Algebraic manipulation involves rearranging and simplifying expressions or equations to reveal hidden values or relationships.
The heart of solving our exercise lies in proper algebraic manipulation.
Once you have established the expressions for \( f(2\alpha) \) and \( f(\alpha) \), it's time to manipulate them. Start with: - \( f(2\alpha) = 4\alpha^2 - 6\alpha + 1 \) - Double \( f(\alpha) \): \( 2(\alpha^2 - 3\alpha + 1) = 2\alpha^2 - 6\alpha + 2 \)Setting them equal, according to the problem condition \( f(2\alpha) = 2f(\alpha) \), you form the equation:
\[ 4\alpha^2 - 6\alpha + 1 = 2\alpha^2 - 6\alpha + 2 \]
This means you’ll need to:

• Subtract \( 2\alpha^2 - 6\alpha + 2 \) from \( 4\alpha^2 - 6\alpha + 1 \).
• Simplify to create a simpler quadratic equation: \( 2\alpha^2 - 1 = 0 \).

The ability to simplify such expressions is key in algebra, helping to easily find solutions.

Solving equations is about finding what values satisfy an equation.
In our case, solving the quadratic equation \( 2\alpha^2 - 1 = 0 \) involves finding the value or values of \( \alpha \) that make this true.
To solve for \( \alpha \), follow these logical steps:

• Rearrange the equation: \( 2\alpha^2 = 1 \).
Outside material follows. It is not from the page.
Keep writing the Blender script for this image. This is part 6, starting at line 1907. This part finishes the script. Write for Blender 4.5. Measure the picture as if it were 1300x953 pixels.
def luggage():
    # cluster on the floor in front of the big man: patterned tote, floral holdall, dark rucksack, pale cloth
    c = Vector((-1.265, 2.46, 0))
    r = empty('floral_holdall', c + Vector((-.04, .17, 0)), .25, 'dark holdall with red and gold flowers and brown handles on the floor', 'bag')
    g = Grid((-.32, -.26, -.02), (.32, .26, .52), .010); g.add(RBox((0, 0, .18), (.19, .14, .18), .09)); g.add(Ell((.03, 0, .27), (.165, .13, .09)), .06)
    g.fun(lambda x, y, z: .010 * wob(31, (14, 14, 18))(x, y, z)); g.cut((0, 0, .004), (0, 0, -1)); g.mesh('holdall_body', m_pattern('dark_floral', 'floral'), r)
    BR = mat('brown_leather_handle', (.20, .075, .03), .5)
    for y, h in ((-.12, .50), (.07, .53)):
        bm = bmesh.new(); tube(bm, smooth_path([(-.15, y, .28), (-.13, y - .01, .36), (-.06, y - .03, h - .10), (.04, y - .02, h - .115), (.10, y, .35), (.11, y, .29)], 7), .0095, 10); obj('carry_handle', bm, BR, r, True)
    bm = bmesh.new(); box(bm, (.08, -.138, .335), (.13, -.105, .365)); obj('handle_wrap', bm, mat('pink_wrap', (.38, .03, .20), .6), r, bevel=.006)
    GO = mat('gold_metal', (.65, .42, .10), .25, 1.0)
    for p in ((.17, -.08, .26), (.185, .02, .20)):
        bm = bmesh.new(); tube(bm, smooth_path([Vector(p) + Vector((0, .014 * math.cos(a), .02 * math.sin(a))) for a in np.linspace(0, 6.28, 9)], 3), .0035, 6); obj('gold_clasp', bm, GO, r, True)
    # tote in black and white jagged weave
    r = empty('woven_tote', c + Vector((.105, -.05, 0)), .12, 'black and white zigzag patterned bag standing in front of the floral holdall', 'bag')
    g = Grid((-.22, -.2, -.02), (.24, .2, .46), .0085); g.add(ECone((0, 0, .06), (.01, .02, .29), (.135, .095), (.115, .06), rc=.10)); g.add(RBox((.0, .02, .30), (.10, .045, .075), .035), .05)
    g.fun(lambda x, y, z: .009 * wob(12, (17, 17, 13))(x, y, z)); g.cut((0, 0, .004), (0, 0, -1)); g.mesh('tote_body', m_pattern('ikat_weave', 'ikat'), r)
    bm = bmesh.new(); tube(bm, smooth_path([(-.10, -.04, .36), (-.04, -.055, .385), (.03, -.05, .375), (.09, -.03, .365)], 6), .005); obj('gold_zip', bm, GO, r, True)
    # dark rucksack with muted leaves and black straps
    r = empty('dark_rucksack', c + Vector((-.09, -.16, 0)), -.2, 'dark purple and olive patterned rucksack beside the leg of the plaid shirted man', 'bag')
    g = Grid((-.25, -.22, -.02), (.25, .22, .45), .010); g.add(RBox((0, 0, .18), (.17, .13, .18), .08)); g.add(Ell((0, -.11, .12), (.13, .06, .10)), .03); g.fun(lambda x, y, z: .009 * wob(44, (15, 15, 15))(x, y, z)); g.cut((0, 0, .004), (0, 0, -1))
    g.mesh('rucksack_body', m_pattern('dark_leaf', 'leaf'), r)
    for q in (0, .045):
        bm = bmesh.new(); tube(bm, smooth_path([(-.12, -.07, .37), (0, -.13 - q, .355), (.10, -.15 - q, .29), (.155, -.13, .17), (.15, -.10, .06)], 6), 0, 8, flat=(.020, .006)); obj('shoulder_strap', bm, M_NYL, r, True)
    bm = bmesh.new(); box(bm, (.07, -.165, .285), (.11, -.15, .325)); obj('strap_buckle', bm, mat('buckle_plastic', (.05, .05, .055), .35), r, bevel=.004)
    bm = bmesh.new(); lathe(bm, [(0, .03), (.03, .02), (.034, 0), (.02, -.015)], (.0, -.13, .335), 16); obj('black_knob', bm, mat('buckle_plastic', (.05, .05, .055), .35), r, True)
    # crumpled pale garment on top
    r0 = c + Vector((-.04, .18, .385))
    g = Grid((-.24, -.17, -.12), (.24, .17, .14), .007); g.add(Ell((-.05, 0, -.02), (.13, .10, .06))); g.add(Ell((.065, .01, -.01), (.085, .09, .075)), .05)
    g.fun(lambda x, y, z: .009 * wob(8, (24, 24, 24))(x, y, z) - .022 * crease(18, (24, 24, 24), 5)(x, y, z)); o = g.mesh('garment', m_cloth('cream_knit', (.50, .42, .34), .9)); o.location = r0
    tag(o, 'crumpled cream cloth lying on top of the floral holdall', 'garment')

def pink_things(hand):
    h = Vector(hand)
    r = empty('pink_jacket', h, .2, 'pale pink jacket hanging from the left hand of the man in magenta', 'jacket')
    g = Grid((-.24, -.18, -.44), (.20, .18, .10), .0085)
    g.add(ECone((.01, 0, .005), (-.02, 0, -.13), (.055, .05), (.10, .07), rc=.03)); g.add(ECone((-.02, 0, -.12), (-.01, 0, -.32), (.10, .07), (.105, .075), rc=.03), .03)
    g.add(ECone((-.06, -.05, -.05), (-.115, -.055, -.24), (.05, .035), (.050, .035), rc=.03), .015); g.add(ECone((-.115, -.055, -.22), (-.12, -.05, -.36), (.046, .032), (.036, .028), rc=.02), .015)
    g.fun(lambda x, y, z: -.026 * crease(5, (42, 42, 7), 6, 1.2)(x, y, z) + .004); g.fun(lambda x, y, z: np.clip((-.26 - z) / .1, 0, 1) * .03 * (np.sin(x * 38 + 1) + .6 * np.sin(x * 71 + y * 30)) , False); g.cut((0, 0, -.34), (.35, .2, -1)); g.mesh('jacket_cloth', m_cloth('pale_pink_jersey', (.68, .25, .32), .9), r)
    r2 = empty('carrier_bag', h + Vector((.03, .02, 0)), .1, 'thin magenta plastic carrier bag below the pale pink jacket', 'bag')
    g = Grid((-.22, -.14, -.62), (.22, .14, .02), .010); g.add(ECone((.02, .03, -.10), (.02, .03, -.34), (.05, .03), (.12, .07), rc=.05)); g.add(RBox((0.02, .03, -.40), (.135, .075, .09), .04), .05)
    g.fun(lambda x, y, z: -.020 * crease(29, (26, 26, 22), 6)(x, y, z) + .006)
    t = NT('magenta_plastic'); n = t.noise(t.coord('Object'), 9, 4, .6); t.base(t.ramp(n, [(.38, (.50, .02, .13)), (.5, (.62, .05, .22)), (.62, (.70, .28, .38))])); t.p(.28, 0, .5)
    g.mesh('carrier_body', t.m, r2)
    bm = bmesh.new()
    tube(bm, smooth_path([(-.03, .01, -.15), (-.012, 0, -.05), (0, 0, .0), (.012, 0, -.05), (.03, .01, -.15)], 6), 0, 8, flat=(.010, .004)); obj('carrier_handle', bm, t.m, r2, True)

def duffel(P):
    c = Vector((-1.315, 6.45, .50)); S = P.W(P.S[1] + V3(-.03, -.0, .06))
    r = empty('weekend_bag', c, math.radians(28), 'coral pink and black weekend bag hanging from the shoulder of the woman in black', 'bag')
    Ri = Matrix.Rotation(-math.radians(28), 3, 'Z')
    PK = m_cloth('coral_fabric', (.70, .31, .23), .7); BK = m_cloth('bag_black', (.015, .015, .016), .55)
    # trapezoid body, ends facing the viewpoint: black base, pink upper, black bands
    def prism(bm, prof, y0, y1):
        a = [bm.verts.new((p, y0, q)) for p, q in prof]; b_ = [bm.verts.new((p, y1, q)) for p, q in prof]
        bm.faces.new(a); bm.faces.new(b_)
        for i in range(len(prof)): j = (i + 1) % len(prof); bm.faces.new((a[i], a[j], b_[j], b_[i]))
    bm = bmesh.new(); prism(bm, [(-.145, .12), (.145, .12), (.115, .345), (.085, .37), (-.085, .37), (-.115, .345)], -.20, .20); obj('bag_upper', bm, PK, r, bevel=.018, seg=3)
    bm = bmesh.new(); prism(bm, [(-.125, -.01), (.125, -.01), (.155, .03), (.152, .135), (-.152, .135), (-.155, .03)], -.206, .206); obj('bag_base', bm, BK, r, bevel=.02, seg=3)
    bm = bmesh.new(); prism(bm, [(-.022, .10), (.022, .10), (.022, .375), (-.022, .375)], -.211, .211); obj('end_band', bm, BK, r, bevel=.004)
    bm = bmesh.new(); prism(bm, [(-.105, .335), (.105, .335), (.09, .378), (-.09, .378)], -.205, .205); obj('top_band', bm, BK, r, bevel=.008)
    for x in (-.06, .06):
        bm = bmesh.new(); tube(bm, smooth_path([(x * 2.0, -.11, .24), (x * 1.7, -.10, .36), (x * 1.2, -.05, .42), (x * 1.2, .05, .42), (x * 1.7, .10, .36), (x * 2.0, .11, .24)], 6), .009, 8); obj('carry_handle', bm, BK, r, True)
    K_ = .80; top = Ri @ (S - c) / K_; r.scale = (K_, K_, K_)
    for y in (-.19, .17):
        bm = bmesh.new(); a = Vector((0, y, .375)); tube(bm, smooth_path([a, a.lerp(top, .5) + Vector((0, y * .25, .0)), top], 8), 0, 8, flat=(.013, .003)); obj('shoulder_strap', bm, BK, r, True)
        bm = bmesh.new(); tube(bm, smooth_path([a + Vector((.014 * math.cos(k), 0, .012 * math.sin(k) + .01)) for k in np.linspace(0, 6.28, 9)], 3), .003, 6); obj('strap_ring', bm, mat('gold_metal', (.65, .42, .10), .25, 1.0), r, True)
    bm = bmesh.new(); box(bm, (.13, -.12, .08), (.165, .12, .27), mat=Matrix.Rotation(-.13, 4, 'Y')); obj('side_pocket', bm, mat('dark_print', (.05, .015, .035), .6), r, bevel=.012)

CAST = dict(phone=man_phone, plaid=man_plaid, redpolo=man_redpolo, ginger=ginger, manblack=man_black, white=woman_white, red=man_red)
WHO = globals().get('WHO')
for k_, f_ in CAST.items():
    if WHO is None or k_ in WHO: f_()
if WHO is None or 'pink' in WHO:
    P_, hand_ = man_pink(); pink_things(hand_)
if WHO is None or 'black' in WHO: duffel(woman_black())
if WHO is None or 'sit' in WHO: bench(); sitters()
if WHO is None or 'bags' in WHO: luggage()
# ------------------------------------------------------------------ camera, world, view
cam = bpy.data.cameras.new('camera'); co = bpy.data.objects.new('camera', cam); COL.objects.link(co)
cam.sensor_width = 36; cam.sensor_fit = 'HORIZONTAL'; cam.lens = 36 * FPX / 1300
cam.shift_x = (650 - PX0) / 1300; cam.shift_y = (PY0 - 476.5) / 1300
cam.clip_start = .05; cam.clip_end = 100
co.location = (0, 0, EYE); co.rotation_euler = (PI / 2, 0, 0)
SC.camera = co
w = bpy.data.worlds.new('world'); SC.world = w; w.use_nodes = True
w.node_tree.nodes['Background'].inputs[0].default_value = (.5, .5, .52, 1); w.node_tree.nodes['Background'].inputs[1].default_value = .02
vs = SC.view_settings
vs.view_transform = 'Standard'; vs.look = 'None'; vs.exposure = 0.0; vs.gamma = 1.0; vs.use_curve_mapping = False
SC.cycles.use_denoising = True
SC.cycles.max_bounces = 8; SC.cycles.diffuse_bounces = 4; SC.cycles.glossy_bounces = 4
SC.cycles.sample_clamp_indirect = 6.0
This isolates the term involving \( \alpha \) on one side of the equation.
• Divide by 2 to simplify: \( \alpha^2 = \frac{1}{2} \).
• Take the square root of both sides: \( \alpha = \pm \frac{1}{\sqrt{2}} \).

Thus, the solutions to the equation are \( \alpha = \frac{1}{\sqrt{2}} \) or \( \alpha = -\frac{1}{\sqrt{2}} \).
Both values satisfy the initial condition set in the original equation, \( f(2\alpha) = 2f(\alpha) \), meaning they are valid solutions. Effective equation solving is foundational in finding correct mathematical relationships.